- Short problem
Find the lines holding the word "picture" and collect them.

^^^^^^^^

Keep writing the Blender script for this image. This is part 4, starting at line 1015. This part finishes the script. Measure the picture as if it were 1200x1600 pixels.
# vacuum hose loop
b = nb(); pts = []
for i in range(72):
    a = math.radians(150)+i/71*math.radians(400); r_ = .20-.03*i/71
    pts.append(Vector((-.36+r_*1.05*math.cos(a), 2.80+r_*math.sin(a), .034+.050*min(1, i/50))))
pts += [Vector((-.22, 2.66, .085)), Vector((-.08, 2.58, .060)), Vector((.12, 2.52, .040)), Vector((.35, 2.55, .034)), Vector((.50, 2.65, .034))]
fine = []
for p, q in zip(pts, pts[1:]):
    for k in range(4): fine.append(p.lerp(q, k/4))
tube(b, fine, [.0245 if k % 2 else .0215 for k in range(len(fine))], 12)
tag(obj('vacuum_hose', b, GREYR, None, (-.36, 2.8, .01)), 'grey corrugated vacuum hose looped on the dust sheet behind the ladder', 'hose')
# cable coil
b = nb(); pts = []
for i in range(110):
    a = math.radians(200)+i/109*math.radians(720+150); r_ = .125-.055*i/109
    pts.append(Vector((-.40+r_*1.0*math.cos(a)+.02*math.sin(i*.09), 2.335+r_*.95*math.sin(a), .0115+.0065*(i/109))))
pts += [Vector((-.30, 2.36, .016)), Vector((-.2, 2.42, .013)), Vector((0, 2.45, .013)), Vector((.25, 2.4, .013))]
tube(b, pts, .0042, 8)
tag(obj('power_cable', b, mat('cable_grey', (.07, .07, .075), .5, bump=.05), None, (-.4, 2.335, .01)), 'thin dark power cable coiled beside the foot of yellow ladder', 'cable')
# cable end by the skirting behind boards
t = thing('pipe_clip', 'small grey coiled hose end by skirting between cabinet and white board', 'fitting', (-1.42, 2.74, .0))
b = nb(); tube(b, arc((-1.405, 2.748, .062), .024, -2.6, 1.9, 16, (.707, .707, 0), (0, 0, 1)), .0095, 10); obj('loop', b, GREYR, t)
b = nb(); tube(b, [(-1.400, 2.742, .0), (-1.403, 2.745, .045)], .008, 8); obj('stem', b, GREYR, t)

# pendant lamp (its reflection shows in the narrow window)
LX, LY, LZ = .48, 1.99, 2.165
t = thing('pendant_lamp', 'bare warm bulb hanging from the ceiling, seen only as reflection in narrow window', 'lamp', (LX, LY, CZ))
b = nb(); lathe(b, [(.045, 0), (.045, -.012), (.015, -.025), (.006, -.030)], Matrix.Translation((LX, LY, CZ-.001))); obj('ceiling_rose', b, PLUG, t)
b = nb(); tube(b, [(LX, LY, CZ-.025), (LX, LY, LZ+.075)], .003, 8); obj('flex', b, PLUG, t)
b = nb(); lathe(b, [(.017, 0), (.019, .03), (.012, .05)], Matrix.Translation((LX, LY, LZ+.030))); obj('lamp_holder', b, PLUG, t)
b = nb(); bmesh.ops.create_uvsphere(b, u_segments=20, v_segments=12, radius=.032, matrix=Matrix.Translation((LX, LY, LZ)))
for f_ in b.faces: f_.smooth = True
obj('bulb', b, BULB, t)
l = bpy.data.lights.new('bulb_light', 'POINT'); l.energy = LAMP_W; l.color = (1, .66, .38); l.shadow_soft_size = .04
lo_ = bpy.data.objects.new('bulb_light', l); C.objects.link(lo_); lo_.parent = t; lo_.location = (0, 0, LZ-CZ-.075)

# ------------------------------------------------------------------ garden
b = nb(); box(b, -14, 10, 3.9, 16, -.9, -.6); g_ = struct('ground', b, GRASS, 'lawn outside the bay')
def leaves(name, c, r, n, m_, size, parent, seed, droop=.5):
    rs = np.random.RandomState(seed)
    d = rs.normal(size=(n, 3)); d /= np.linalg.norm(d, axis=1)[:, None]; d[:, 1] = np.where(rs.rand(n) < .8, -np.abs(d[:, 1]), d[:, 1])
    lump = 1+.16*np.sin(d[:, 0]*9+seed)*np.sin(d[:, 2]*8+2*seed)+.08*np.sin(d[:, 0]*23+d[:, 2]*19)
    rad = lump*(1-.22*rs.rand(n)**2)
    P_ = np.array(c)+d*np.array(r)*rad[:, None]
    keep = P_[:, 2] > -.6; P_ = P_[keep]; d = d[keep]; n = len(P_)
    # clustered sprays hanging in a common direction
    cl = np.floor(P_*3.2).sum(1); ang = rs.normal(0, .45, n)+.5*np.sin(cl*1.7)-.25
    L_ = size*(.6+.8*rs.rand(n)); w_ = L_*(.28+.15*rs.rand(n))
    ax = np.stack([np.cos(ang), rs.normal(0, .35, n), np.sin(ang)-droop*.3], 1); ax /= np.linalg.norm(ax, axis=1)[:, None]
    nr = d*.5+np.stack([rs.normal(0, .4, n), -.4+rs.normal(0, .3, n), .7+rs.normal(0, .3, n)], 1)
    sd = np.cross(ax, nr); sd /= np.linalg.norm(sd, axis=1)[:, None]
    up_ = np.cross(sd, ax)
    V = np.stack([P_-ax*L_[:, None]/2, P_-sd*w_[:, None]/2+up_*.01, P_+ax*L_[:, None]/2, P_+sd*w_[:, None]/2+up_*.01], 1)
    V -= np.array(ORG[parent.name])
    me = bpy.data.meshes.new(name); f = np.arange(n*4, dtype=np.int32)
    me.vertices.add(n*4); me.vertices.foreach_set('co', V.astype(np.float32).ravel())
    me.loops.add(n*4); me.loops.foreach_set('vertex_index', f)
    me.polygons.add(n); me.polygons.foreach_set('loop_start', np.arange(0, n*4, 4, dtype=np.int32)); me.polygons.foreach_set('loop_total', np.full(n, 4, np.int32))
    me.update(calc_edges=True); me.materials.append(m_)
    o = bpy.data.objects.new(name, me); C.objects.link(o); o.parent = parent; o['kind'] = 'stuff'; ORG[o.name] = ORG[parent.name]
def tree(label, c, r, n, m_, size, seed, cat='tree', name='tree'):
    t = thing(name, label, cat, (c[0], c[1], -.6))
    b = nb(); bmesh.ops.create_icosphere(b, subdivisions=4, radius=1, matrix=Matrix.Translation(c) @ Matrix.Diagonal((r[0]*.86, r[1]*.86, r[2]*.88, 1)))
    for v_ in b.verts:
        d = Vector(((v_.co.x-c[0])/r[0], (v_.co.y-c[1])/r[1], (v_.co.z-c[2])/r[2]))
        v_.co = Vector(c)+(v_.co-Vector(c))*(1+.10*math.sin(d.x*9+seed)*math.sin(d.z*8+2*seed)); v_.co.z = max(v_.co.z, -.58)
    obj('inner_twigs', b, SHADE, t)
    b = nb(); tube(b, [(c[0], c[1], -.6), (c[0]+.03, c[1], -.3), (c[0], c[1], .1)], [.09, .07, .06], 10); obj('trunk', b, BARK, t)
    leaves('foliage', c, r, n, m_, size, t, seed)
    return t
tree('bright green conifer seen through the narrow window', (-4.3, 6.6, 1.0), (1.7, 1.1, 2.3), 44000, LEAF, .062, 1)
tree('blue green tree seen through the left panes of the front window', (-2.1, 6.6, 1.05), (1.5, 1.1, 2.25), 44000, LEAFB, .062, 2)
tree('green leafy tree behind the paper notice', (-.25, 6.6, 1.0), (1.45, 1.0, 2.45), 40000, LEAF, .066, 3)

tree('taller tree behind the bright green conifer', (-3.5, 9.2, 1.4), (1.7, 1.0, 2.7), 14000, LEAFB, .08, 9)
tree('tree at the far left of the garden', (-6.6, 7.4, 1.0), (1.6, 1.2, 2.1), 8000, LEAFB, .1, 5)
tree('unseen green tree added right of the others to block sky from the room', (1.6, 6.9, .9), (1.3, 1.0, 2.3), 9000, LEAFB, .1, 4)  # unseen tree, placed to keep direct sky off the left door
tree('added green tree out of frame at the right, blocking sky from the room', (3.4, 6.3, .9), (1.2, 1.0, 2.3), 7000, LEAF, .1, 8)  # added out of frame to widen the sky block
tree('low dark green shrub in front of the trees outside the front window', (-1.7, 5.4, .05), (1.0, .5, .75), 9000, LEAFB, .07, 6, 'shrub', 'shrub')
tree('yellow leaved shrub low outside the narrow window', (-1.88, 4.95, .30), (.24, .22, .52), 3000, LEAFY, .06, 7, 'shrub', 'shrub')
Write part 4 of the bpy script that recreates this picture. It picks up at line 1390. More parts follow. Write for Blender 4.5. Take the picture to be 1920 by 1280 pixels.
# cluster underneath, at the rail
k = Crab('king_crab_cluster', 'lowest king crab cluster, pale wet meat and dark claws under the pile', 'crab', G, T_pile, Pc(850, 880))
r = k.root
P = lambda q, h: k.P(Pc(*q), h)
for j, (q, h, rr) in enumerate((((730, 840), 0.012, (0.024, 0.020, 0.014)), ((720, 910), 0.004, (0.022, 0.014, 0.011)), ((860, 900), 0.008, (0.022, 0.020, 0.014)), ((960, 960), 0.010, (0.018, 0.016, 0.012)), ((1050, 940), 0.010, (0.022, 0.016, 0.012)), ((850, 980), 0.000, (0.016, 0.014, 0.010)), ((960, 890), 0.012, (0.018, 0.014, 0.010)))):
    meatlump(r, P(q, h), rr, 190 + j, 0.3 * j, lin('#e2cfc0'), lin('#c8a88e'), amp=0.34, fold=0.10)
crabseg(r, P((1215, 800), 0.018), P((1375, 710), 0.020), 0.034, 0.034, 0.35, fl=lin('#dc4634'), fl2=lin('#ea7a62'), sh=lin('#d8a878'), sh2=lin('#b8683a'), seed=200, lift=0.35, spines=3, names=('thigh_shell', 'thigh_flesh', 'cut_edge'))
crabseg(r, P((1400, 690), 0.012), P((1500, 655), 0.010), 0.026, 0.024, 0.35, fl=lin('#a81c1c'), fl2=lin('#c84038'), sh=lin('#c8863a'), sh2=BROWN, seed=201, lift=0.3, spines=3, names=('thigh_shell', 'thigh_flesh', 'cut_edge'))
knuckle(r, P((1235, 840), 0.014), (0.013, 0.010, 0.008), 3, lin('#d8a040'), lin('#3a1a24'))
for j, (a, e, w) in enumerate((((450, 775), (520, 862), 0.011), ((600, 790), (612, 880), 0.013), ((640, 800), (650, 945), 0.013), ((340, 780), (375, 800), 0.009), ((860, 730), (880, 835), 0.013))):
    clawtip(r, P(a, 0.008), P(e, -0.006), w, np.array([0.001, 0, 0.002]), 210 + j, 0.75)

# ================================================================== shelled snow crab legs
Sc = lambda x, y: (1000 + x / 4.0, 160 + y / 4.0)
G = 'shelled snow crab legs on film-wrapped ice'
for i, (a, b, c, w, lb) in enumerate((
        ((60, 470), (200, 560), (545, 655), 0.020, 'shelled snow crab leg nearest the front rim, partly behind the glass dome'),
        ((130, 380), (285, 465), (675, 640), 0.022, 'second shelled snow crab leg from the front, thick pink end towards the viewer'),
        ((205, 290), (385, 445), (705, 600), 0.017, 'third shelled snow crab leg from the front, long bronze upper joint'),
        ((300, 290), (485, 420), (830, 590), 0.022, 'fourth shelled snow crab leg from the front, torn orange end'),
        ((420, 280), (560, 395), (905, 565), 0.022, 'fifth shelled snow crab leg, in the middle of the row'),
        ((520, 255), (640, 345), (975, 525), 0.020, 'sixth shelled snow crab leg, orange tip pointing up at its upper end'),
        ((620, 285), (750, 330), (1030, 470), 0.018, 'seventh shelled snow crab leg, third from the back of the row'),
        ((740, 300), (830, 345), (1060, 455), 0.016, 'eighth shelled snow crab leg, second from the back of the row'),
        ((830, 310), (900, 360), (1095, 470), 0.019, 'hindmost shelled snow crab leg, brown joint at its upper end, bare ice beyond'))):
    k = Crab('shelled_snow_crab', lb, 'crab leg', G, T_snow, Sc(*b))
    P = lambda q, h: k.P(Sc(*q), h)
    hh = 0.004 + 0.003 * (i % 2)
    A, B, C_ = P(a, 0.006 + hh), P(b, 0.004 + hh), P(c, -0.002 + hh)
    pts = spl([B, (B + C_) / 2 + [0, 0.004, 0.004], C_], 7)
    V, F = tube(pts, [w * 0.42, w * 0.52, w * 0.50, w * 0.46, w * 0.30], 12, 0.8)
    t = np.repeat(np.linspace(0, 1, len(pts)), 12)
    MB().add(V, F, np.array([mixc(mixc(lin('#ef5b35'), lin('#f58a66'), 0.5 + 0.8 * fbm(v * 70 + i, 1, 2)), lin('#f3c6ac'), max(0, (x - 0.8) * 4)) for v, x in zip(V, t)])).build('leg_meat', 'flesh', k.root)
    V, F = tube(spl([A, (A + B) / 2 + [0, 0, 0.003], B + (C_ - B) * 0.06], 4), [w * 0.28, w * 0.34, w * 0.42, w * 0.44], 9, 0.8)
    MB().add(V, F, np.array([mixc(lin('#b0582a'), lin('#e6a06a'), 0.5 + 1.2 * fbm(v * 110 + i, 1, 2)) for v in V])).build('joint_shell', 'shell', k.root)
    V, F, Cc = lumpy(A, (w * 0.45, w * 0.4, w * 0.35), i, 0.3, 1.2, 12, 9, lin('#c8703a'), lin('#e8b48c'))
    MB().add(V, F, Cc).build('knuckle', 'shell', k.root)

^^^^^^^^

- The answer
Keep writing the Blender script for this image. This is part 4, starting at line 1015. This part finishes the script. Measure the picture as if it were 1200x1600 pixels.
Write part 4 of the bpy script that recreates this picture. It picks up at line 1390. More parts follow. Write for Blender 4.5. Take the picture to be 1920 by 1280 pixels.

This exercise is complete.